Dáil debates

Friday, 3 July 2015

Civil Debt (Procedures) Bill 2015: Second Stage

 

2:20 pm

Photo of Peadar TóibínPeadar Tóibín (Meath West, Sinn Fein) | Oireachtas source

Where an employee against whom an attachment order has been made changes employment, the new employer must notify the court. Setting aside for a moment the excessive administrative burden the Government is imposing on employers, imagine the impact of this measure on an employee-employer relationship. In a difficult economic environment, many such relationships are already fraught and difficult because both sides of the employment contract are being pulled in different directions. This will no doubt cause more difficulty for both the employee and employer.

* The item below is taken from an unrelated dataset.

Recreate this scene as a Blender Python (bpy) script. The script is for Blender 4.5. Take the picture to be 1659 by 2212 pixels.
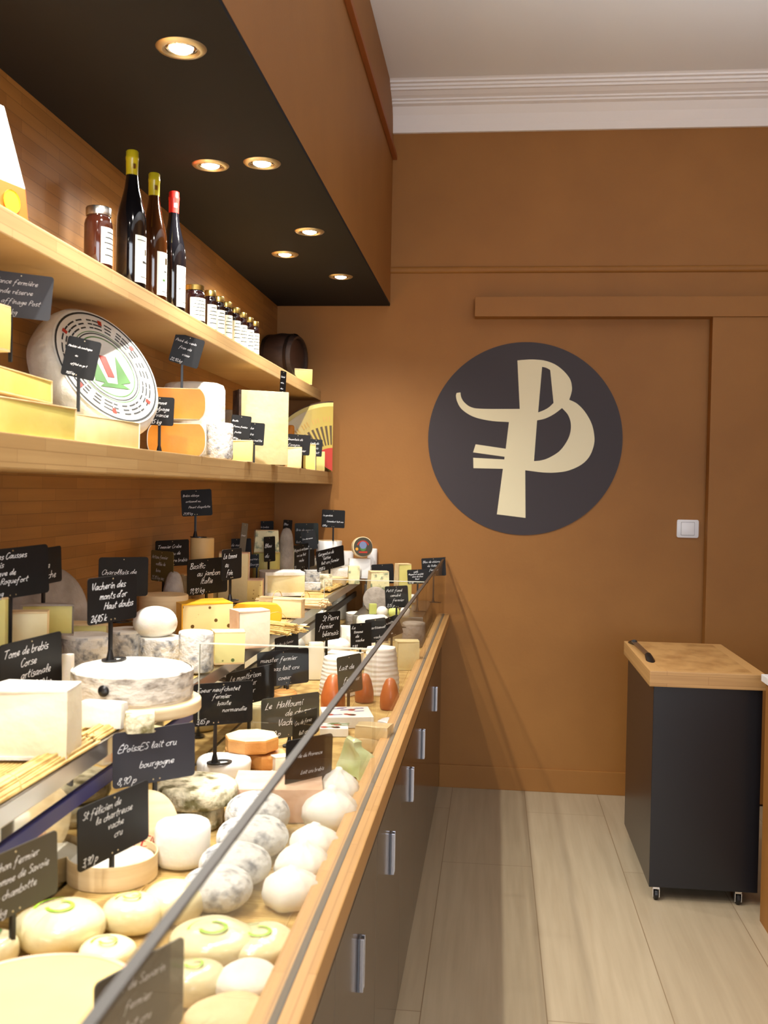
import bpy, bmesh, math, random
import numpy as np
from mathutils import Vector, Matrix, noise
from mathutils.geometry import tessellate_polygon
random.seed(7)
for o in list(bpy.data.objects): bpy.data.objects.remove(o)
SC = bpy.context.scene; COL = SC.collection
PI = math.pi

# ---------------------------------------------------------------- camera
IW, IH, F = 1659, 2212, 2200.0
YAW, PIT, ROLL, EYE = 0.1077126, 0.0216167, 0.0184957, 1.5
EXPOSURE = 0.0
_f = Vector((-math.sin(YAW)*math.cos(PIT), math.cos(YAW)*math.cos(PIT), -math.sin(PIT)))
_r = Vector((math.cos(YAW), math.sin(YAW), 0)); _d = _f.cross(_r)
_R = math.cos(-ROLL)*_r + math.sin(-ROLL)*_d
_D = -math.sin(-ROLL)*_r + math.cos(-ROLL)*_d
CAM = Vector((0, 0, EYE))
cd = bpy.data.cameras.new('camera'); cam = bpy.data.objects.new('camera', cd); COL.objects.link(cam)
cam.matrix_world = Matrix(((_R.x, -_D.x, -_f.x, 0), (_R.y, -_D.y, -_f.y, 0), (_R.z, -_D.z, -_f.z, EYE), (0, 0, 0, 1)))
cd.sensor_fit = 'VERTICAL'; cd.sensor_height = 24; cd.lens = 24*F/IH
cd.clip_start = .02; cd.dof.use_dof = True; cd.dof.focus_distance = 3.4; cd.dof.aperture_fstop = 4.2
SC.camera = cam
vs = SC.view_settings; SC.display_settings.display_device = 'sRGB'
vs.view_transform = 'Standard'; vs.look = 'None'; vs.exposure = EXPOSURE; vs.gamma = 1; vs.use_curve_mapping = False

def ray(x, y): return _R*((x-IW/2)/F) + _D*((y-IH/2)/F) + _f
def onax(ax, val, x, y):
    v = ray(x, y); return CAM + v*((val-CAM[ax])/v[ax])
def depth(p): return (Vector(p)-CAM).dot(_f)

# room dimensions (metres)
YB, XL, XR, YF = 5.15, -1.125, 2.3, -3.0        # back wall, left wall, right wall, wall behind the viewer
ZC, ZS = 3.49, 2.432                             # ceiling, lowered soffit
Z_LOW, Z_UP, Z_MID, Z_TOP, Z_LEDGE = .84, 1.06, 1.586, 2.0, .881

# ---------------------------------------------------------------- world and large lights
w = bpy.data.worlds.new('world'); SC.world = w; w.use_nodes = True
w.node_tree.nodes['Background'].inputs[0].default_value = (.55, .6, .7, 1)
w.node_tree.nodes['Background'].inputs[1].default_value = .15
def area(name, loc, rot, sx, sy, power, col):
    l = bpy.data.lights.new(name, 'AREA'); l.shape = 'RECTANGLE'; l.size = sx; l.size_y = sy; l.energy = power; l.color = col
    o = bpy.data.objects.new(name, l); COL.objects.link(o); o.location = loc; o.rotation_euler = rot; return o
area('shop_window_daylight', (.9, -2.6, 1.7), (math.radians(96), 0, 0), 2.4, 1.9, 122, (.84, .91, 1))
SPOT_W = 52; SPOT_COL = (1, .94, .855)
for i, (x, y, p) in enumerate([(.75, 1.2, 22), (.75, -.8, 22), (.9, 3.1, 9)]):   # the shop's other ceiling lamps
    l = bpy.data.lights.new('ceiling_lamp_light', 'SPOT'); l.energy = p*3; l.color = (1, .9, .75); l.spot_size = 1.75; l.spot_blend = .8; l.shadow_soft_size = .06
    o = bpy.data.objects.new('ceiling_lamp_light', l); COL.objects.link(o); o.location = (x, y, 3.44)

l = bpy.data.lights.new('added_ceiling_fill', 'SPOT'); l.energy = 130; l.color = (.86, .93, 1); l.spot_size = math.radians(140); l.spot_blend = .35; l.shadow_soft_size = .15
o = bpy.data.objects.new('added_ceiling_fill', l); COL.objects.link(o); o.location = (1.35, 2.2, 2.15); o.rotation_euler = (PI, 0, 0)   # added fill spot right of the view, aimed up to brighten the ceiling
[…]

It must be asked whether the Government consulted any employers on this legislation. I rang the Small Firms Association last night and learned my call was the first it had on this matter. It has never been discussed at committee level by the committee of which Deputy Lawlor and I are members. None of the employers has been broached on this issue, as far as I know, yet they now have a new role under the Government’s proposal.

Any Minister who has actually owned and run a micro-business or small business will know this legislative arrangement is not acceptable to employers and their employees. It is intrusive and it will colour the relationship to a detrimental degree.

Landlords have been vocal in their concern over their new role as debt collectors for Irish Water. The Government has admitted recent legislative amendments will allow landlords to evict tenants who fail to pay water charges. Not happy with roping landlords into the deal, the Minister is now roping employers into the same process. The Government has extended the misery to families who cannot pay their electricity, gas or telephone bills, or their TV licence fees. Nowhere in this Bill does the Government state attachment orders are an option of last resort. It may be that any of the organisations will implement this extreme measure from the get-go.

This legislation encourages utility companies and others to apply to the court for an order enabling the attachment of earnings from employers or social welfare payment to enforce a debt between €500 and €4,000. One should juxtapose this measure with the treatment of Denis O'Brien and the other multimillionaires who have not only benefited from debt write-down but who have also, we are led to believe, enjoyed interest rates on debt that are at least a third of the average mortgage holder’s interest rate. Mortgage holders have been treated in the opposite manner. The Government said 1 July would be a deadline for banks to step up to the mark. This deadline has come and gone and the results have been very poor. Many of the banks could be seen to be giving the two fingers to the Minister for Finance. There is no rushed legislation for hard-pressed mortgage holders and no tough action, just mealy words from the Tánaiste and Minister for Social Protection, Deputy Joan Burton, who has become Margaret Thatcher on steroids.

The Government tells us jobs are its number one priority. It has put paid to that myth here today. This Bill is an attack on employers, just as it is an attack on employees. If this legislation is passed, the Government will be placing an astonishing burden on employers and potentially undermining hundreds of thousands of future workplace relationships. A significantly greater administrative and industrial relations burden will be imposed on small businesses. If a small business is on the edge, it is easy for it to be tipped.

Iarraim ar Teachtaí an Rialtais smaoineamh a dhéanamh ar an méid atá déanta sa Bhille seo. Tá sé soiléir nach bhfuil an Bille léite acu go huile agus go hiomlán, ná na forálacha deacra a bhaineann le fostóirí ann. Tá an Rialtas ag iarraidh go mbeidh ar fostóirí dul isteach i bpócaí na bhfostaithe agus airgead a ghoid uathu. Muna bhfuil siad in ann é sin a dhéanamh nó muna bhfuil siad ag iarraidh sin a dhéanamh, tá an Rialtas breá sásta pionós a ghearradh ar na fostóirí sin. Mar sin, beidh orthu níos mó airgid agus ama a chaitheamh chun a rialacha agus a gcóras a athrú. Beidh orthu dul go dtí na cúirteanna agus na doiciméid a thabhairt leo ann. Beidh i bhfad níos mó oibre le déanamh acu. Chomh maith le sin, má theastaíonn ó fostóir duine a earcú, beidh air dul i mbun an riaracháin a bhaineann leis an fhadhb seo.

Smaoinigh go cúramach ar cad atá á dhéanamh anseo. Ná bí mar caoirigh. Tá a fhios agam go bhfuil taithí maith ag an Teachta Lawlor maidir le caoirigh agus go dtuigeann sé go leanann na caoirigh gach caora eile atá sa pháirc. Más féidir leis, iarraim ar seasamh suas agus seasamh ar son fostóirí agus fostaithe.